By many accounts, Abraham Lincoln is our greatest president. He’s certainly one of our two greatest presidents along with George Washington. He was the most improbable of presidents to get elected. He was a one-term Congressman. A failed Senate candidate. He had no military experience except for 80 days drilling with a wooden rifle in the Black Hawk War. He was a bit of a hick. He spoke funny.
How was this the man to lead us in the greatest Civil War that the world has possibly ever seen? How was this the man to have the oratory that would give us strength and sustenance? How was the man to stitch up the nation and keep it whole at the end of that war, as I wrote about it in my book April 1865?
Yet somehow he rose to the occasion and he did it in spite of having a number of Southern states where he wasn’t even on the ballot. Whatever one may say today about Donald Trump or the uncertain circumstances we live in, it’s nothing compared to the Civil War. Nobody could have predicted, looking at the time, that Abraham Lincoln would be a good president. Let alone a great president. But he rose to become one when the nation most needed it.

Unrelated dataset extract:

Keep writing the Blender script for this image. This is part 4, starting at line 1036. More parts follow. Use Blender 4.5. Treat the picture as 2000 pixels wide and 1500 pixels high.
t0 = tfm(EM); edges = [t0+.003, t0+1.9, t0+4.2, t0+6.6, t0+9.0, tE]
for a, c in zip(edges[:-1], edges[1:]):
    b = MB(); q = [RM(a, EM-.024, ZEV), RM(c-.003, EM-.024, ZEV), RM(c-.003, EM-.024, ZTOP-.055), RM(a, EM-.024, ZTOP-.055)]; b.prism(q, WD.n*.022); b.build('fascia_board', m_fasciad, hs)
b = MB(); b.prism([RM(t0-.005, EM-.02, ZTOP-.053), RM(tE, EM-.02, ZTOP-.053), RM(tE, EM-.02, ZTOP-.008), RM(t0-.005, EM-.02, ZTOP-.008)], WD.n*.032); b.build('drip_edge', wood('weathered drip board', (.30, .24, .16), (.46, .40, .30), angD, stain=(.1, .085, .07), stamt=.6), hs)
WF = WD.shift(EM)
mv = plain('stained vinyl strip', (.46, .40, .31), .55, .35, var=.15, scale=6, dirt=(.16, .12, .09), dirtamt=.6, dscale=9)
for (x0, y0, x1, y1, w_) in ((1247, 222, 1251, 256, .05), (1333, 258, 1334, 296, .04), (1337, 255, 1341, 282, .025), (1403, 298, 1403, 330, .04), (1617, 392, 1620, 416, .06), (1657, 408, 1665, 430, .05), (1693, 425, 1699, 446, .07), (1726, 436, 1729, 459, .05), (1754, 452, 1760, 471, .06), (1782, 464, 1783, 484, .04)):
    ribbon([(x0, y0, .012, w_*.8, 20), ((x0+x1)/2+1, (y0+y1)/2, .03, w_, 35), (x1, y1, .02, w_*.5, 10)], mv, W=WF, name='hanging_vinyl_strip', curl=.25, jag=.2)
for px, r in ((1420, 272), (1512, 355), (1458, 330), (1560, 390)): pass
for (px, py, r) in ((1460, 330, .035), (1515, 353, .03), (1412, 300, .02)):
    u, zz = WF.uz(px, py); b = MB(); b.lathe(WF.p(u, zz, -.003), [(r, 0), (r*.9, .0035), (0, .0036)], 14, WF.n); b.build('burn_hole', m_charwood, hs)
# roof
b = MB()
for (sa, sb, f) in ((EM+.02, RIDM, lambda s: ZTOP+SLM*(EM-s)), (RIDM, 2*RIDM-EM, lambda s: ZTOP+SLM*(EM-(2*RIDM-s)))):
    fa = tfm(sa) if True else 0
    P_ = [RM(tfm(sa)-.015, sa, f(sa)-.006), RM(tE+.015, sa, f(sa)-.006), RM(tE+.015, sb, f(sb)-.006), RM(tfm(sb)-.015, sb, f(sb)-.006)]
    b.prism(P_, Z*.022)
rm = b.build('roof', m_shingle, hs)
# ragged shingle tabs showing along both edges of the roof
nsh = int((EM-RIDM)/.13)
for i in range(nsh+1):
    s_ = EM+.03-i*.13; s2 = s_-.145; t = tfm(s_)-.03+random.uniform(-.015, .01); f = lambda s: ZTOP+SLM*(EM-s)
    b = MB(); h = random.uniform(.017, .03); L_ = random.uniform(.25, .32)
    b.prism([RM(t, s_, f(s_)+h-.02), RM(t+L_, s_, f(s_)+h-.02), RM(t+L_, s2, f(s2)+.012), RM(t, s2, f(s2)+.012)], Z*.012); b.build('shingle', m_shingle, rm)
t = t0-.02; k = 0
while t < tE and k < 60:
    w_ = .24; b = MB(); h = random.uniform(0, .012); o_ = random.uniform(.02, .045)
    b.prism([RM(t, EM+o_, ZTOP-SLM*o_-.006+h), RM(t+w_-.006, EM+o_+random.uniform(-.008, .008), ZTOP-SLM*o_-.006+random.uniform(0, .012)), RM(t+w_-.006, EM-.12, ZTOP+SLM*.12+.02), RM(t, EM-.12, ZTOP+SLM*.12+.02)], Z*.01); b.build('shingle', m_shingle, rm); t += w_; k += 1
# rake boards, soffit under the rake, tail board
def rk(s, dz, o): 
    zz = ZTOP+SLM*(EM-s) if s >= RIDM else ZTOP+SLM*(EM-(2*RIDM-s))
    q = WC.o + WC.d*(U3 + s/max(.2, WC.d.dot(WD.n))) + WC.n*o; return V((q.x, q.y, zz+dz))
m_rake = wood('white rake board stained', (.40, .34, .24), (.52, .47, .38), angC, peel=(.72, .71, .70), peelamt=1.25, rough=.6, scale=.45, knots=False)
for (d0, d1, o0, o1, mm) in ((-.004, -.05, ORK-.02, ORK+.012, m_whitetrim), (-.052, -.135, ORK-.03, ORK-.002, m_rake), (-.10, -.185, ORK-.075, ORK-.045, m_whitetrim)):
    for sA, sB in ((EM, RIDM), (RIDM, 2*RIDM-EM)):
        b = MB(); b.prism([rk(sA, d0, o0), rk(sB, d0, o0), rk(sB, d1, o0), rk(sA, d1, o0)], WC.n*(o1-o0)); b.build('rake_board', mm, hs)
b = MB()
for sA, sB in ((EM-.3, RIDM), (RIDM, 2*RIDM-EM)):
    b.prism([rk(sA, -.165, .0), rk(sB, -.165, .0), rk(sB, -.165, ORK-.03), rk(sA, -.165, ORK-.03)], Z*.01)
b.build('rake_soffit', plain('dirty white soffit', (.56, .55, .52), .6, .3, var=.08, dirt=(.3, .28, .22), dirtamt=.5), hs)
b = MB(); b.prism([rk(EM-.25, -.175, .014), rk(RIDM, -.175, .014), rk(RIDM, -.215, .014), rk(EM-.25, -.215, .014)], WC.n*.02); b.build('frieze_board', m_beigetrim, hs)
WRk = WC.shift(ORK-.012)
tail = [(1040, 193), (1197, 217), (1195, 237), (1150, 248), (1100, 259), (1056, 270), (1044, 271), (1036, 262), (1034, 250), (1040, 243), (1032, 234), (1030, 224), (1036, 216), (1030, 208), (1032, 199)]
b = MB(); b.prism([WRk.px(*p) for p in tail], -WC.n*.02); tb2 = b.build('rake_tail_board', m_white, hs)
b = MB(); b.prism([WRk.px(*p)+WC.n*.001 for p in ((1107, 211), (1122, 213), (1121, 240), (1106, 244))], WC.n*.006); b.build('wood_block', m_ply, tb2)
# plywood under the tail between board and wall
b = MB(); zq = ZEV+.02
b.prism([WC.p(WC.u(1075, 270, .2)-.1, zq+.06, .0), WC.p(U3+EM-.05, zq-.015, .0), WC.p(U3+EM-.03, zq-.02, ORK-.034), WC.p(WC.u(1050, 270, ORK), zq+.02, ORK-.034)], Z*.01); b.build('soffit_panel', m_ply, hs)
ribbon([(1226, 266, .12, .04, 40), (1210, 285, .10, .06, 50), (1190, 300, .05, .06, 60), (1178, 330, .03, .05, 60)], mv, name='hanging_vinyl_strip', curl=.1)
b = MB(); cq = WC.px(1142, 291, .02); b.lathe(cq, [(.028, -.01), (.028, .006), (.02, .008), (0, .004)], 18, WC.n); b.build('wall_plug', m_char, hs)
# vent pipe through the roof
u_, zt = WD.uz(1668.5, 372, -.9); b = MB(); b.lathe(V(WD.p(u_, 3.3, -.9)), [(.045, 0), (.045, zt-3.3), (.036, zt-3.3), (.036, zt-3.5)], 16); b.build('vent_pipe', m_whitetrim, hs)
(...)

Now, does that mean that this is the way it will always be? Well, democracy is a compact. Democracy works because the American people believe it works. Because our leaders believe it works and because they respect the basic institutions. What is so important about America is the institutions are bigger than any one figure. Bigger than any one president. These institutions are there to ensure the greatest amount of debate and also to ensure that minority rights are protected as well as the majority rights.
It’s a remarkable system. It would be hard for me to imagine anything undoing that because we have all these different pockets of resistance and all these different pockets of differing points of view. I don’t see that changing under President Trump.
OR: Do you feel that the understanding of history in general is at a low point?
Winik: I travel all around the country speaking about history. I find that there’s a great hunger for that history. There’s got to be a reason why history books as written by the leading public historians sell so phenomenally as well as they do. Nonetheless, in the age of Twitter and other instant forms of mass communication, I worry that things are becoming a little too ahistorical.
I think it’s important for Trump to appreciate what other presidents have gone through — if only just to see that he’s a temporary steward of this great experiment called America. The idea that we can somehow reinvent the wheel is hubris in the extreme. All our leaders, whether they’re Presidents, members of Congress or Senators, or Supreme Court justices need to learn from history as do the American people. History is our story. It’s who we are and it’s where we came from.
Jay Winik is the author of the critically acclaimed books April 1865, The Great Upheaval, and 1944 and the historian-in-residence at the Council on Foreign Relations.